begin
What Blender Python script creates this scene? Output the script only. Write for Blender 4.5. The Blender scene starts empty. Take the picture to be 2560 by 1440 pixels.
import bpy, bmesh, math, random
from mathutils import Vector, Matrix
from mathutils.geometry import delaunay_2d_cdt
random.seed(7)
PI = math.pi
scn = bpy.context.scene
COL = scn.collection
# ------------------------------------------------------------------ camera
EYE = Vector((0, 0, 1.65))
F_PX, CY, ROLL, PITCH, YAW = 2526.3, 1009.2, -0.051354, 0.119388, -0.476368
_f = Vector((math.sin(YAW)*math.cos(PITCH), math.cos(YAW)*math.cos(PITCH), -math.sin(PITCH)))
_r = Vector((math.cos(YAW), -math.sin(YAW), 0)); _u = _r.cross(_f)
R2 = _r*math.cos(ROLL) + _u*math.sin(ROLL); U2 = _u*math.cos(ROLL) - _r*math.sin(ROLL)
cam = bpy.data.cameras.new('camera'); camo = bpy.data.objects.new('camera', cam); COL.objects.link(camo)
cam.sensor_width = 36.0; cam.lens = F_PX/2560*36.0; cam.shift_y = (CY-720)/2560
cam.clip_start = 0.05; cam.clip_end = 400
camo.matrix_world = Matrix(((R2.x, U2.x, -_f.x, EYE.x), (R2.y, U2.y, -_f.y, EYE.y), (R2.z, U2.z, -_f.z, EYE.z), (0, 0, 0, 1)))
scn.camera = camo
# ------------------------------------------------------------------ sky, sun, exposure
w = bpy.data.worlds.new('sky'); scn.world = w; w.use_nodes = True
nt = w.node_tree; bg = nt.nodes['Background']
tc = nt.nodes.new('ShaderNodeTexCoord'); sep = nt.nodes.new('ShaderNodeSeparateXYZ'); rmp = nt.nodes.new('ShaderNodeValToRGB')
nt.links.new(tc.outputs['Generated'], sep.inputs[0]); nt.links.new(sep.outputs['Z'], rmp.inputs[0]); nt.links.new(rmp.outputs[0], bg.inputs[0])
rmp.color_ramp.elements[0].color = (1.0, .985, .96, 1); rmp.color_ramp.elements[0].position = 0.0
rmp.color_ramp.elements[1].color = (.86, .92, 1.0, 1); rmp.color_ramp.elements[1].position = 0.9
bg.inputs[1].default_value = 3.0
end
__Direction__:
Identify each line of the material where the word "scene" shows up, and copy it.

__Expected answer__:
What Blender Python script creates this scene? Output the script only. Write for Blender 4.5. The Blender scene starts empty. Take the picture to be 2560 by 1440 pixels.
scn = bpy.context.scene